Accordingly, where the resolution of a state law claim depends on the interpretation of a collective bargaining agreement, the state law claim is preempted by federal labor law. Lingle v. Norge Div. of Magic Chef, Inc., 486 U.S. 399, 405-06 (1988). The gravamen of the plaintiff's claim is that the defendant breached its employment contract with the plaintiff by failing to pay him for unused vacation time. In its motion to dismiss, the defendant attached a copy of the collective bargaining agreement between the plaintiff's union and the defendant. Because a court can consider the agreement as an official document, Pension Benefit Guaranty Corp. v. White Consolidated Industries, Inc., 998 F.2d 1192, 1196 (3d Cir. 1993), we shall examine the labor contract as it applies to this case.
Article XII of the collective bargaining agreement contains an exclusive grievance process for the resolution of disputes. The parties are required to submit their disputes to the process "within thirty days from the date of occurrence," or the grievance "will not be recognized." CBA, Art. XII, ¶ 1. A grievance may be raised by the union steward with the employer's representative in an attempt to reach a resolution. Id., ¶ 2. If a resolution cannot be reached, the steward may refer the matter to the business agent, who may then take the matter up with the employer. Id. If an agreement cannot be reached, the Union, in its discretion, may submit the matter to arbitration. Id., ¶ 3. The arbitrator's decision is final and binding upon the parties. Id., ¶ 6. Vacation entitlement is covered in Article XVII of the collective bargaining agreement. Consequently, the plaintiff's dispute over vacation pay is subject to the grievance process.

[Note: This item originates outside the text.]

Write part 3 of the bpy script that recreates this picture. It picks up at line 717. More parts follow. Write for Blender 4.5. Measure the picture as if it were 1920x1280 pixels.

The plaintiff did not pursue his claim through the grievance process as required by the labor contract. Even if he had, the decision of the arbitrator would have been final and binding. Therefore, because the plaintiff's present claim is barred by the express terms of the agreement, this Court is without authority to ignore the agreement and to consider the plaintiff's claim which is covered by it.
An appropriate Order follows.
ORDER
AND NOW, this 17th day of April, 2003, upon consideration of the Motion of Defendant The Trustees of the University of Pennsylvania to Dismiss the Complaint Pursuant to Rule 12(b)(6), or in the Alternative, for Summary Judgment Pursuant to Rule 56 (Document No. 3), and plaintiff's response, it is ORDERED that the Motion is GRANTED and the Complaint is DISMISSED.